-- Data lines start --
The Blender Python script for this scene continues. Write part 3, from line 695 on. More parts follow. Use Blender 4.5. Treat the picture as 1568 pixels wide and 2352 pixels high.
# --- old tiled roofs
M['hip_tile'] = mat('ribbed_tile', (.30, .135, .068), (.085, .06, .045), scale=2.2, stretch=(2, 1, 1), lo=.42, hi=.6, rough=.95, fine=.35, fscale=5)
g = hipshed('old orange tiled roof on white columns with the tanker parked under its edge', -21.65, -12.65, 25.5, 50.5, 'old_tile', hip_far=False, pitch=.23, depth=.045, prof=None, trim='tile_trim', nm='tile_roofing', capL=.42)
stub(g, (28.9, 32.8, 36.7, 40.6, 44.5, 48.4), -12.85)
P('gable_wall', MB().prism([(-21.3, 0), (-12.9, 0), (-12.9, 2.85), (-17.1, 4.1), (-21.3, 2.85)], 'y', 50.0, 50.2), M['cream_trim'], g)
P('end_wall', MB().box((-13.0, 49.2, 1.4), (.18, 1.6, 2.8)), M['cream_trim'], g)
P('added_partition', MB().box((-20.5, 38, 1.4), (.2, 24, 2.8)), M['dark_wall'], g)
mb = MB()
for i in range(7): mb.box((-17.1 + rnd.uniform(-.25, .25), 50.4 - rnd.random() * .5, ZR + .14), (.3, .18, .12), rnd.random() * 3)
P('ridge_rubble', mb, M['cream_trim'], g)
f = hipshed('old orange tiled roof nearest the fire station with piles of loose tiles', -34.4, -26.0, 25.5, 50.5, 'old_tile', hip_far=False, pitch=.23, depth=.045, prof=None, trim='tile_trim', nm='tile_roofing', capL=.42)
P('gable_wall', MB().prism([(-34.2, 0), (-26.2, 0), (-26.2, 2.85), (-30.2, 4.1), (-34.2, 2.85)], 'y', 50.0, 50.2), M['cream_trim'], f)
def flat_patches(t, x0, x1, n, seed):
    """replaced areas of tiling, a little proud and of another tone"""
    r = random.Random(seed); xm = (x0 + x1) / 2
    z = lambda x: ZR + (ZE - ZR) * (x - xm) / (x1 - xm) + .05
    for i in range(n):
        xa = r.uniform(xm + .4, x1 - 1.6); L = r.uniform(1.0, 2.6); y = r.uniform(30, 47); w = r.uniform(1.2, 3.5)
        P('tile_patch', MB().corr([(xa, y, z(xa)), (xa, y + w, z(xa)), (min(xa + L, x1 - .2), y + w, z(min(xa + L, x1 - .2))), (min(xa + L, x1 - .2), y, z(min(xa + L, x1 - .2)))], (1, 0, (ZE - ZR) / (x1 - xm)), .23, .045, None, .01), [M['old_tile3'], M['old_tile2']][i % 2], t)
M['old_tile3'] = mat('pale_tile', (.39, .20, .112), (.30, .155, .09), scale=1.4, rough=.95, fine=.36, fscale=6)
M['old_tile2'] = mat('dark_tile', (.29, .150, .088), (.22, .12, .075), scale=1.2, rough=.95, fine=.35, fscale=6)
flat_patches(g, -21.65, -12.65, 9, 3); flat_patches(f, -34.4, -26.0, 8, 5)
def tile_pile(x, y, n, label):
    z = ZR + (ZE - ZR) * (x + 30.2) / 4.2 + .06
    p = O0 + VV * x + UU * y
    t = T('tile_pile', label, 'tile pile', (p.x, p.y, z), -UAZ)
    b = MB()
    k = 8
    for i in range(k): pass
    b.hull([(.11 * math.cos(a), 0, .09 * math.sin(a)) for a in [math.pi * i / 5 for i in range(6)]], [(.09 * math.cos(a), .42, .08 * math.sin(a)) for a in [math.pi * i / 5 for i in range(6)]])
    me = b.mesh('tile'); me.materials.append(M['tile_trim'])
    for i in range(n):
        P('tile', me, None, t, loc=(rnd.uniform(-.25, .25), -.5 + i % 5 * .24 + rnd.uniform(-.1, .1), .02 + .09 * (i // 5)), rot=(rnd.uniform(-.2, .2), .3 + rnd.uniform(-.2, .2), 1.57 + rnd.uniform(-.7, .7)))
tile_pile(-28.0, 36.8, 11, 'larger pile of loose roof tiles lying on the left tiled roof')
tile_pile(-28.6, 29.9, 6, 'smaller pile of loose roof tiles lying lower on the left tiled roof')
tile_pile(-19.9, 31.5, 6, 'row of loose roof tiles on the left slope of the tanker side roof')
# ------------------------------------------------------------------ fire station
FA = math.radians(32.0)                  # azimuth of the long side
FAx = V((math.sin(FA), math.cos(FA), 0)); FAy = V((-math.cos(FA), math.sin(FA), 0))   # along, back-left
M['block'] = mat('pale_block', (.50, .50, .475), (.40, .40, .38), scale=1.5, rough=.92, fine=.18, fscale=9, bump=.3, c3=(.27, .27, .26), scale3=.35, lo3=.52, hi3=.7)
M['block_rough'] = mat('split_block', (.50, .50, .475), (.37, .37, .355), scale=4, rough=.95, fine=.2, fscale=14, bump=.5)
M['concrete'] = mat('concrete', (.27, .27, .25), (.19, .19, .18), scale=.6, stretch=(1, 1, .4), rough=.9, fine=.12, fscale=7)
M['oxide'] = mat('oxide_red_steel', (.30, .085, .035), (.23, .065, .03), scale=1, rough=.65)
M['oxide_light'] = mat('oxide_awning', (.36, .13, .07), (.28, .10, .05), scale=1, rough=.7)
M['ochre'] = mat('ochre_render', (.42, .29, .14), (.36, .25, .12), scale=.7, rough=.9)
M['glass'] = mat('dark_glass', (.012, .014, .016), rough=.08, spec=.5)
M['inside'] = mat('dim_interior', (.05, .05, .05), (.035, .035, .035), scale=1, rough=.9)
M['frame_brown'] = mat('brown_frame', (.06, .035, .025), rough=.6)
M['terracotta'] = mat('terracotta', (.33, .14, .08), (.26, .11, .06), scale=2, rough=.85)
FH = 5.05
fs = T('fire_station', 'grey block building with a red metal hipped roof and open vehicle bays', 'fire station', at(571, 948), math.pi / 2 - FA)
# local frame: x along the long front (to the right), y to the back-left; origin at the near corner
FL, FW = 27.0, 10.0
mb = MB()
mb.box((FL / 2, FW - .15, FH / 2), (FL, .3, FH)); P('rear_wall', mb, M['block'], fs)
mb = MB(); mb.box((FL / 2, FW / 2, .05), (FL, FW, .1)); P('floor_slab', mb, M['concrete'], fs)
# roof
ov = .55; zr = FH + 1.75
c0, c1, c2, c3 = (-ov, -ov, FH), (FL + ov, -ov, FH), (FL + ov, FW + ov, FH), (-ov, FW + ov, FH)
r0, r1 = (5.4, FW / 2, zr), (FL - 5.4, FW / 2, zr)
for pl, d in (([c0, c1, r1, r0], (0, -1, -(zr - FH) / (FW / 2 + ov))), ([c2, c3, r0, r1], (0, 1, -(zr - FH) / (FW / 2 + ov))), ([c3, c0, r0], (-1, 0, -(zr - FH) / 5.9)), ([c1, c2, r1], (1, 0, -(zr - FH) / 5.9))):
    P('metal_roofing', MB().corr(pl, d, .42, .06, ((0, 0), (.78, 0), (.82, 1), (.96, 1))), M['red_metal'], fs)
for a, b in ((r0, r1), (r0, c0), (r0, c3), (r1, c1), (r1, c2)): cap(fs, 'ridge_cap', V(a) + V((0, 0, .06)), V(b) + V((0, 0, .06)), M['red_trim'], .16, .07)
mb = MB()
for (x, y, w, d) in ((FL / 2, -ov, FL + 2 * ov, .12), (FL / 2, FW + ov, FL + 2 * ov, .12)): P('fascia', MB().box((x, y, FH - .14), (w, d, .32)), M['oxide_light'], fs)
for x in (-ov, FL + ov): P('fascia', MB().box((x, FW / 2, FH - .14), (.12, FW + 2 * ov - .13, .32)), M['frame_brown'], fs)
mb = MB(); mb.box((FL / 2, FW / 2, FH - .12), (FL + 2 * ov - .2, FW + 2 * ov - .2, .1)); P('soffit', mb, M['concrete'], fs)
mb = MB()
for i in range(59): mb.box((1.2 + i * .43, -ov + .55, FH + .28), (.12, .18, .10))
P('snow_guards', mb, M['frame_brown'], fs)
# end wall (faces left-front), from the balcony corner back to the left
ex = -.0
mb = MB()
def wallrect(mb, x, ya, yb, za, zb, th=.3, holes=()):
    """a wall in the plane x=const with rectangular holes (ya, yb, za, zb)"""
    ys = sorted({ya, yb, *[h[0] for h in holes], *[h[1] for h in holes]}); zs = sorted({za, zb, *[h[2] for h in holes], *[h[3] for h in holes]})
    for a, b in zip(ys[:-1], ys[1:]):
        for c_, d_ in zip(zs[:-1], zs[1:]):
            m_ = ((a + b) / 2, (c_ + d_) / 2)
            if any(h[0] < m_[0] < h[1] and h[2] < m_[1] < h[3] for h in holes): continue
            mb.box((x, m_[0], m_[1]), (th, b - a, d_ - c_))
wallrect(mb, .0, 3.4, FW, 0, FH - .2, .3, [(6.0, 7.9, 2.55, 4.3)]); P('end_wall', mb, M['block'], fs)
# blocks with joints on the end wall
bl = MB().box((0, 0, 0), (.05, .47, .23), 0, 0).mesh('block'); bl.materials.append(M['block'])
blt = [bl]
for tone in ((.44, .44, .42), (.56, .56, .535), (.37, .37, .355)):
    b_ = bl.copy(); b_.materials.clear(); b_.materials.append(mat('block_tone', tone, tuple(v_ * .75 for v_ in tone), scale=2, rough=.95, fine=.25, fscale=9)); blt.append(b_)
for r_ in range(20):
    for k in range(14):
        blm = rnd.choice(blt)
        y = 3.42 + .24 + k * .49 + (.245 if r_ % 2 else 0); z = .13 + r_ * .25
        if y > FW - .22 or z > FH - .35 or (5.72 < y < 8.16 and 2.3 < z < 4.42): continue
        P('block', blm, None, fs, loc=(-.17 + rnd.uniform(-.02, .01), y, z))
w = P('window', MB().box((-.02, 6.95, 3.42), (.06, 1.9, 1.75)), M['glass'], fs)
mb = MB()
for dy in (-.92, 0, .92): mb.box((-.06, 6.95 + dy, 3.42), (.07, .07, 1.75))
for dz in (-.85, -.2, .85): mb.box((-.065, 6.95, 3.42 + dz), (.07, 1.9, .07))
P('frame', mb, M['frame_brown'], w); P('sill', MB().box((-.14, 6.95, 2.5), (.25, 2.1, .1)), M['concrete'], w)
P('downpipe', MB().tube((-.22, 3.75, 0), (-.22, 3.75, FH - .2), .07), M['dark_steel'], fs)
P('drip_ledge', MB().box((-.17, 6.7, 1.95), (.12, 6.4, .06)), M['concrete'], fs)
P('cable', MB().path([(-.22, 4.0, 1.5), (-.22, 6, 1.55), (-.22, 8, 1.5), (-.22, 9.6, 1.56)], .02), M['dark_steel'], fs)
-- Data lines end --
*Task*
Each line that holds the string "from" counts once; give the total and nothing else.

*Task output*
2